Hartland, Wisconsin, would be an example of American suburbia. Everywhere I look, I see young kids riding their bikes, longboards, or scooters on the sidewalks. I see families walking their dogs in the neighborhoods. And I see groups families standing together, chatting after dinner. It makes me happy to see all of the families in the neighborhoods getting together, it shows that the neighborhoods really are safe places for families.
As a kid, my neighborhood was filled with people. In the summer, older kids in my neighborhood helped my brother and I have lemonade stands. They helped make the lemonade, and then we would load up our mini battery powered John Deere tractor and drive to the end of the road. We would all set up our table, get our box ready for the money, and wait. All of the neighborhood kids and I would sit at our table and wait for all of our parents to drive by.

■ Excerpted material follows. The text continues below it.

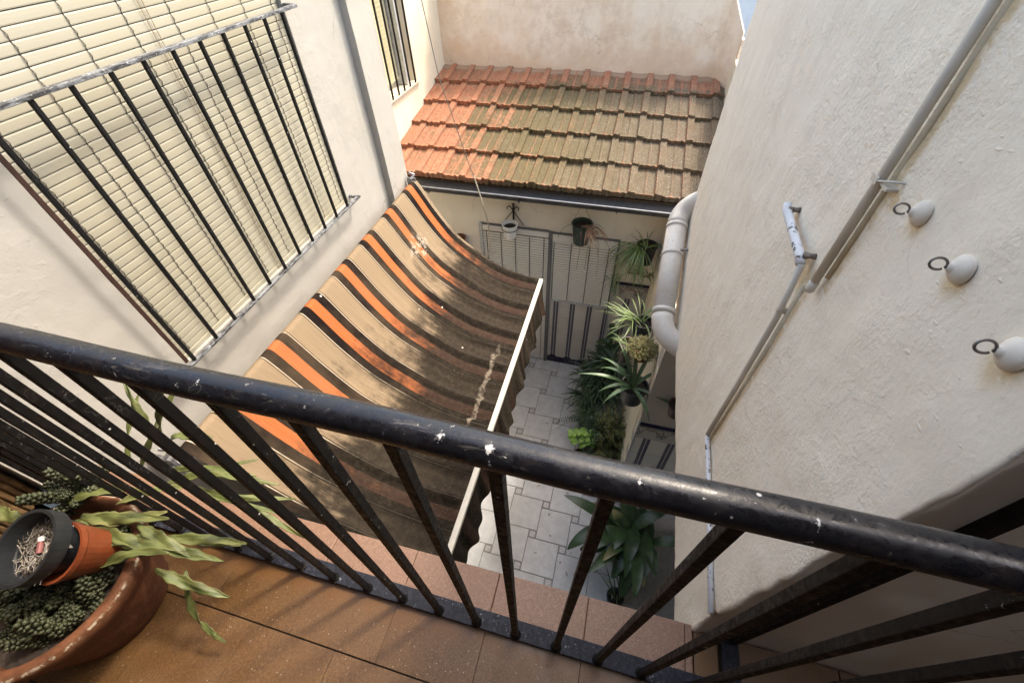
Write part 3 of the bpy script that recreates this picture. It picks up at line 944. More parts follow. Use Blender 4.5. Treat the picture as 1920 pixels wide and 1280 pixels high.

In the summer, every family in my neighborhood would eat dinner around the same time and when I was done I would go outside until enough people came outside to play. Over the course of the summer we played every night game imaginable. The kids in my neighborhood would stay out until our parents called us in around 10 o’clock, which I thought was very late. But since my parents trusted the neighborhood I could stay out like everyone else. Which I think is very unique to America.
Everything from riding bikes, to lemonade stands, to staying out late makes me proud to say I live in America and that I have the freedom to roam my neighborhood. There are many countries in where families don't feel safe enough to have their children roam the streets alone. It is a privilege to live in America.